Patent Law Holds the Bipartisan Key to Fighting Big Tech

Ken Blackwell is Senior Fellow for Human Rights and Constitutional Governance at Family Research Council. This article appeared in CNS News on August 20, 2021.

Big Tech has become one of the major areas of concern for conservatives. Whether it's because of these companies' bias against conservatives, using their platforms to advance liberal policies, or turning a blind eye to the actions of hostile regimes like China, conservatives are united in their anger at Big Tech. That anger goes beyond conservatives, as well. 

The anger is justified, but the question is how we fight back and curtail the power of the Big Tech companies. As conservatives, we must act in a way that is consistent with our principles of limited government.

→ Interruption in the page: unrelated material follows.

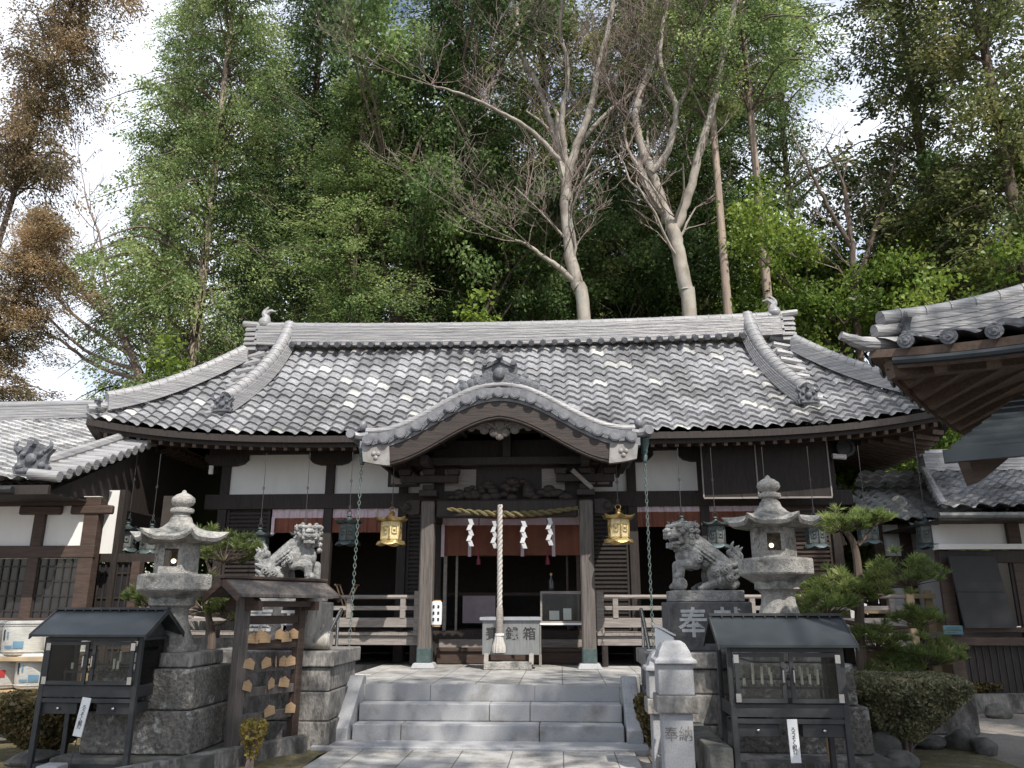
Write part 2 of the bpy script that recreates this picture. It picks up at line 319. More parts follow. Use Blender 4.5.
def tag(o, label=None, cat=None, group=None, kind=None):
    if label: o['label'] = label
    if cat: o['category'] = cat
    if group: o['group'] = group
    if kind: o['kind'] = kind
    return o
def thing(name, label, cat, loc=(0, 0, 0), rz=0.0, group=None):
    o = bpy.data.objects.new(name, None); COL.objects.link(o); o.empty_display_size = 0.2
    o.location = loc; o.rotation_euler = (0, 0, rz)
    return tag(o, label, cat, group)
def copy_tree(o, parent=None):
    c = o.copy(); COL.objects.link(c); c.parent = parent
    if parent is not None: c.matrix_parent_inverse = o.matrix_parent_inverse.copy()
    for ch in list(o.children): copy_tree(ch, c)
    return c
def dup(root, loc, rz=0.0, label=None, scale=None, group=None):
    c = copy_tree(root); c.location = loc; c.rotation_euler = (0, 0, rz)
    if label: c['label'] = label
    if scale: c.scale = scale if hasattr(scale, '__len__') else (scale,) * 3
    if group: c['group'] = group
    return c
def text_mesh(name, s, size, m, parent, loc, rot=(PI / 2, 0, 0), ext=0.003, vertical=False, bold=0.0):
    cu = bpy.data.curves.new(name, 'FONT'); cu.body = '\n'.join(s) if vertical else s
    cu.size = size; cu.extrude = ext; cu.align_x = 'CENTER'; cu.align_y = 'CENTER'; cu.offset = bold
    if vertical: cu.space_line = 0.82
    cu.resolution_u = 3
    o = bpy.data.objects.new('tmp', cu); COL.objects.link(o)
    dg = bpy.context.evaluated_depsgraph_get(); me = bpy.data.meshes.new_from_object(o.evaluated_get(dg))
    bpy.data.objects.remove(o)
    me.name = name; me.materials.clear(); me.materials.append(M[m])
    t = bpy.data.objects.new(name, me); COL.objects.link(t); t.parent = parent; t.location = loc; t.rotation_euler = rot
    return t
def smooth_noise(p, s=1.0, seed=0.0):
    x, y, z = p[0] * s + seed, p[1] * s - seed, p[2] * s + 2 * seed
    return (math.sin(x * 1.7 + math.sin(y * 2.3)) + math.sin(y * 1.9 + math.sin(z * 2.1) + 1.3) + math.sin(z * 2.2 + math.sin(x * 1.6) + 2.1)) / 3

# ------------------------------------------------------------------ foliage helpers
def leaf_mesh(name, C, size, m, flat=0.0, elong=1.8, dirs=None, fold=True):
    """C (N,3) leaf centres -> one mesh of small four-sided leaves"""
    N = len(C)
    if dirs is None:
        d = nrng.normal(size=(N, 3)); d[:, 2] *= (1 - flat)
    else: d = dirs + nrng.normal(size=(N, 3)) * 0.35
    d /= np.linalg.norm(d, axis=1, keepdims=True) + 1e-9
    a = nrng.normal(size=(N, 3)); s = np.cross(d, a); s /= np.linalg.norm(s, axis=1, keepdims=True) + 1e-9
    L = (size * (0.6 + 0.8 * nrng.random(N)))[:, None]; W = L / elong
    V = np.empty((N, 4, 3), dtype=np.float32)
    V[:, 0] = C - d * L * 0.5; V[:, 1] = C + s * W * 0.5 + d * L * 0.05; V[:, 2] = C + d * L * 0.5; V[:, 3] = C - s * W * 0.5 + d * L * 0.05
    me = bpy.data.meshes.new(name)
    me.vertices.add(4 * N); me.vertices.foreach_set('co', V.ravel())
    me.loops.add(4 * N); me.loops.foreach_set('vertex_index', np.arange(4 * N, dtype=np.int32))
    me.polygons.add(N); me.polygons.foreach_set('loop_start', np.arange(0, 4 * N, 4, dtype=np.int32))
    try: me.polygons.foreach_set('loop_total', np.full(N, 4, dtype=np.int32))
    except Exception: pass
    me.update(calc_edges=True); me.materials.append(M[m])
    return me
def add_me(me, name, parent):
    o = bpy.data.objects.new(name, me); COL.objects.link(o); o.parent = parent; return o

def curve_pts(ps, n=6):
    """Catmull-Rom through ps"""
    ps = [Vector(p) for p in ps]; P = [ps[0] * 2 - ps[1]] + ps + [ps[-1] * 2 - ps[-2]]
    o = []
    for i in range(1, len(P) - 2):
        for k in range(n):
            t = k / n
            o.append(0.5 * ((2 * P[i]) + (-P[i - 1] + P[i + 1]) * t + (2 * P[i - 1] - 5 * P[i] + 4 * P[i + 1] - P[i + 2]) * t * t + (-P[i - 1] + 3 * P[i] - 3 * P[i + 1] + P[i + 2]) * t ** 3))
    o.append(ps[-1]); return o
# ================================================================== STRUCTURE: ground, path, steps
def sheet(name, x0, x1, y0, y1, z, m, kind='structure', sub=1, jitter=0.0):
    b = MB(); n = sub
    for i in range(n + 1):
        for j in range(n + 1):
            x = x0 + (x1 - x0) * i / n; y = y0 + (y1 - y0) * j / n
            b.v.append((x, y, z + jitter * smooth_noise((x, y, 0), 1.2)))
    for i in range(n):
        for j in range(n):
            a = i * (n + 1) + j; b.f.append((a, a + n + 1, a + n + 2, a + 1))
    o = b.build(name, m); o['kind'] = kind; return o
M['gravel'] = mat('fine_gravel', (0.30, 0.27, 0.24), (0.20, 0.18, 0.16), rough=0.95, scale=45, bump=0.8, bscale=70, c3=(0.13, 0.12, 0.10), s3=0.8, lo3=0.5, hi3=0.75)
M['moss'] = mat('mossy_soil', (0.12, 0.115, 0.04), (0.10, 0.075, 0.05), rough=0.95, scale=14, bump=0.8, c3=(0.20, 0.17, 0.10), s3=4)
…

I believe the most effective way is to stop them from taking the Intellectual Property (IP) of others and profiting from it and stop them from using their power to advance policies that weaken our IP system. Strengthening our IP and patent laws prevent Big Tech from stealing others’ property. This helps prevent their dominance and dries up some of their funding, while advancing the traditional conservative principle of protecting property.

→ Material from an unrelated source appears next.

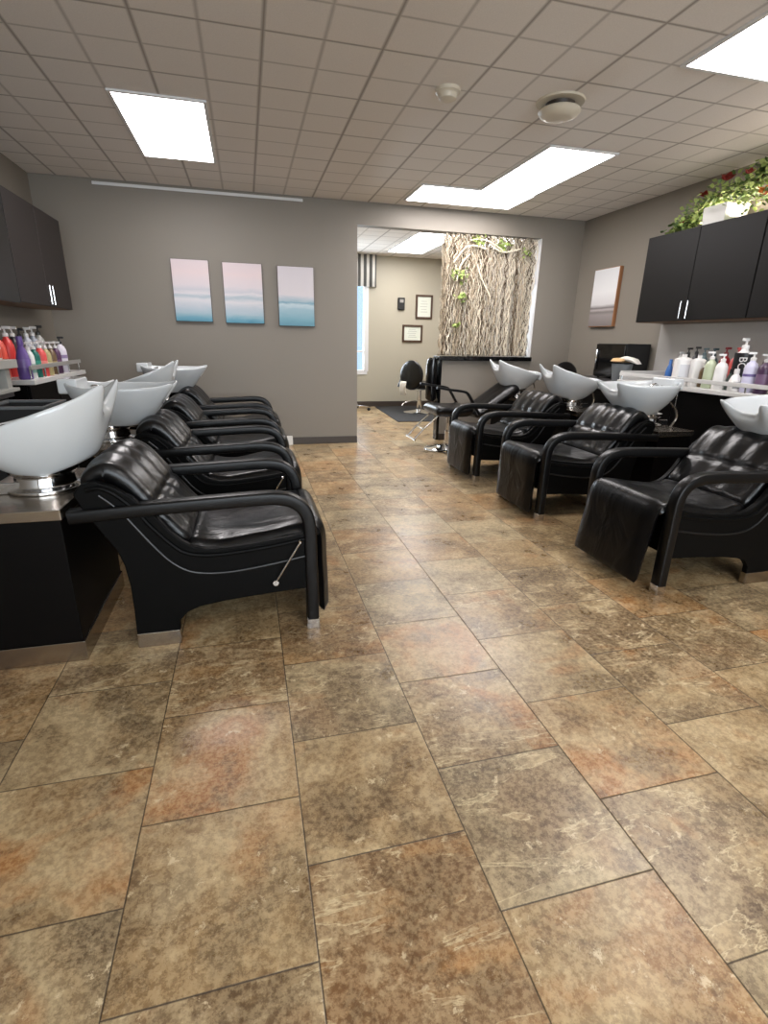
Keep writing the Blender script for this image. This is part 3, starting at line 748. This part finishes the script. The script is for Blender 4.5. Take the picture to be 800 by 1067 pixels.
# ---------------------------------------------------------------- shampoo chairs
def make_chair(label):
    t = thing('shampoo_chair', (0, 0, 0), label, 'chair', 'black shampoo chairs')
    W = .305                                            # centre of each arm
    for s in (-1, 1):
        y0, y1 = sorted((s * (W - .022), s * (W + .022)))
        # arm loop: front leg bending into the long armrest
        path = [(.215, .05), (.215, .2), (.213, .36), (.212, .47), (.203, .525), (.18, .567), (.143, .594), (.095, .607), (.02, .611), (-.2, .603), (-.45, .592), (-.672, .58)]
        P = [(p[0], s * W, p[1]) for p in smooth_path(path, 4)]
        a = MB().tube(P, 0, 20, sq=(.031, .0265)).build('armrest', M['arm'], t, angle=60)
        MB().box(.187, .243, y0 - .004, y1 + .004, 0, .055).build('front_foot', M['chrome'], a, bevel=.003)
        # side panel
        low = [(-.503, .062), (-.336, .062), (-.332, .105), (-.30, .14), (-.25, .16), (-.15, .175), (.0, .187), (.2, .198)]
        lip = [(.2, .452), (.1, .436), (.0, .424), (-.1, .414), (-.2, .413), (-.25, .428), (-.29, .455), (-.33, .497), (-.377, .566), (-.41, .60)]
        rear = [(-.45, .645), (-.51, .69), (-.57, .712), (-.62, .70), (-.645, .665), (-.62, .60), (-.565, .50), (-.53, .44), (-.51, .37), (-.5, .28), (-.5, .17)]
        sp = MB().prism(low + lip + rear, y0 + .006, y1 - .006).build('side_panel', M['panel'], t, bevel=.006)
        yo = s * (W + .017)
        pp = smooth_path([(-.56, .66), (-.5, .60), (-.453, .53), (-.40, .45), (-.342, .375), (-.28, .328), (-.209, .310), (-.13, .307), (-.057, .312), (.06, .327), (.19, .35)], 5)
        MB().tube([(p[0], yo, p[1]) for p in pp], .005, 8).build('piping', M['piping'], sp)
        pp = smooth_path([(-.6, .68), (-.55, .685), (-.50, .655), (-.44, .59), (-.40, .53), (-.33, .445), (-.28, .405), (-.2, .388), (-.1, .39), (.05, .405), (.19, .427)], 5)
        MB().tube([(p[0], yo, p[1]) for p in pp], .009, 8).build('rolled_edge', M['panel'], sp)
        MB().box(-.503, -.336, y0 + .004, y1 - .004, 0, .064).build('rear_foot', M['steel'], sp, bevel=.002)
    hw = W - .03
    # seat
    def fold(u, y):
        return .006 * math.sin(y * 9 + u * 5) * math.sin(u * 7) - .012 * math.exp(-(y / .2) ** 2) * math.exp(-((u - .45) / .3) ** 2)
    seat = [(.255, .46), (.24, .478), (.2, .487), (.13, .482), (.05, .468), (-.05, .452), (-.15, .443), (-.23, .452), (-.28, .475)]
    pad([(x, z - .045) for x, z in smooth_path(seat, 5)][::-1], hw, .085, fold).build('seat_cushion', M['leather'], t, angle=70)
    # backrest with one cross seam and pulled channels
    def chan(u, y):
        seam = -.014 * math.exp(-((u - .42) / .028) ** 2)
        ch = .0048 * math.cos(y / hw * math.pi * 4.0) * (1 if u > .42 else .6) * sstep(0, .15, u) * sstep(1, .8, u)
        roll = .012 * math.exp(-((u - .72) / .18) ** 2)
        return seam + ch + roll
    back = [(-.24, .45), (-.285, .495), (-.33, .555), (-.385, .63), (-.44, .695), (-.495, .747), (-.545, .768), (-.595, .754), (-.634, .72), (-.655, .675)]
    off = []
    sb = smooth_path(back, 6)
    for i, p in enumerate(sb):
        a, b = sb[max(i - 1, 0)], sb[min(i + 1, len(sb) - 1)]; tt = (b - a).normalized(); n = Vector((tt.y, -tt.x))  # towards the sitter
        if n.x < 0 and n.y < 0: n = -n
        off.append(p - n * .05)
    pad([(p[0], p[1]) for p in off][::-1], hw, .10, lambda u, y: chan(1 - u, y), ny=56).build('backrest', M['leather'], t, angle=70)
    # leg rest hanging in front
    leg = [(.22, .47), (.262, .46), (.283, .41), (.286, .3), (.29, .2), (.291, .12), (.293, .045)]
    def wr(u, y): return .006 * math.sin(y * 16 + u * 3) * u
    pad([(x - .018, z) for x, z in smooth_path(leg, 6)][::-1], hw - .008, .055, wr, ny=48).build('leg_rest', M['leather_drape'], t, angle=70)
    MB().box(-.47, .19, -W + .03, W - .03, .2, .38).build('seat_frame', M['panel'], t, bevel=.01)
    # recline lever on the sitter's right
    m = MB().tube([(.061, -W - .035, .249), (.168, -W - .035, .421)], .0048, 8).lathe([(.012, 0), (.012, .03), (0, .03)], 14, Matrix.Translation((.061, -W - .015, .249)) @ Matrix.Rotation(R(90), 4, 'X'))
    m.lathe([(0, -.008), (.007, -.004), (.007, .006), (0, .01)], 10, Matrix.Translation((.168, -W - .035, .421)))
    m.build('recline_lever', M['chrome'], t)
    return t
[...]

For years, one of Big Tech’s top priorities in Congress has been to weaken our patent laws for their own benefit. They want to make it harder for individual inventors and small companies to protect their patents. 

The tech giants are largely users and implementers of other people’s technology innovations. They use, license, and buy other inventions to incorporate into their products or offerings. They want nothing more than to get those inventions as cheap as possible – even free, if they can. I’ve long called the push for so-called “patent reform” a form of crony capitalism that only helps the Big Tech companies like Google, who want to devalue the property of others to help their bottom line. 

Judge Paul Michel, former chief judge of the nation’s top patent court (appointed by President Reagan), wrote that the Big Tech companies have used their “influence to chip away at patent rights. As a result, they can kill off small competitors or buy them up at fire-sale prices to maintain their market dominance.” 

So small inventors and entrepreneurs who should fuel our innovation economy join those whose speech rights have been stifled as another victim of Big Tech. 

Because of this, these Big Tech companies have been the key driver behind legislative attempts to weaken patent rights – such as the America Invents Act (AIA) of 2011. Among other things, this law made it virtually impossible for patent holders to get an injunction against a company stealing its patents and created the Patent and Trial Appeals Board (PTAB) which became known as the patent death squad.

The PTAB was created as a second venue for companies to challenge the patent rights of inventors. Patent holders who successfully defend themselves in federal court often have to fight a battle on a second front at the PTAB, where according to many experts, around 80 percent of patents have been completely or partially thrown out. The Big Tech companies with their deep pockets can initiate PTAB challenges against patent holders – most of whom are unable to defend themselves in multiple venues.

Thanks to the PTAB and other changes that have weakened patent rights, big companies, particularly Big Tech, can simply use the patented ideas of others knowing that they will likely get away with it. Even if caught, by the time the process plays out, they can simply write a check to a patent holder and have been able to use their technology for years without consequence. As Judge Michel also pointed out, “powerful tech companies have long relied on a strategy of deliberate infringement because enforcement litigation is too expensive for younger, smaller competitors.” 

They have been able to get away with stealing the property of others with abandon. This increases their financial and market power. 

Even this has not been enough for Big Tech. These companies have lobbied for more legislation to weaken the patent system further and have fought any attempts to pass legislation to strengthen patents.

One such bill is the STRONGER Patents Act – bipartisan legislation that has attracted the support of many conservative organizations. STRONGER would reform the PTAB, restore injunctions, and take other common-sense steps to protect property and inventors. Legislation such as STRONGER addresses the erosion of fundamental property rights by Congress and the courts in recent years and helps swing the pendulum back towards American innovators.

It is clearly time to address the actions of Big Tech and their clampdown on free speech. The clearest path to reigning in Big Tech is to stop their ability to steal IP and increase their financial power at the expense of our fundamental property rights.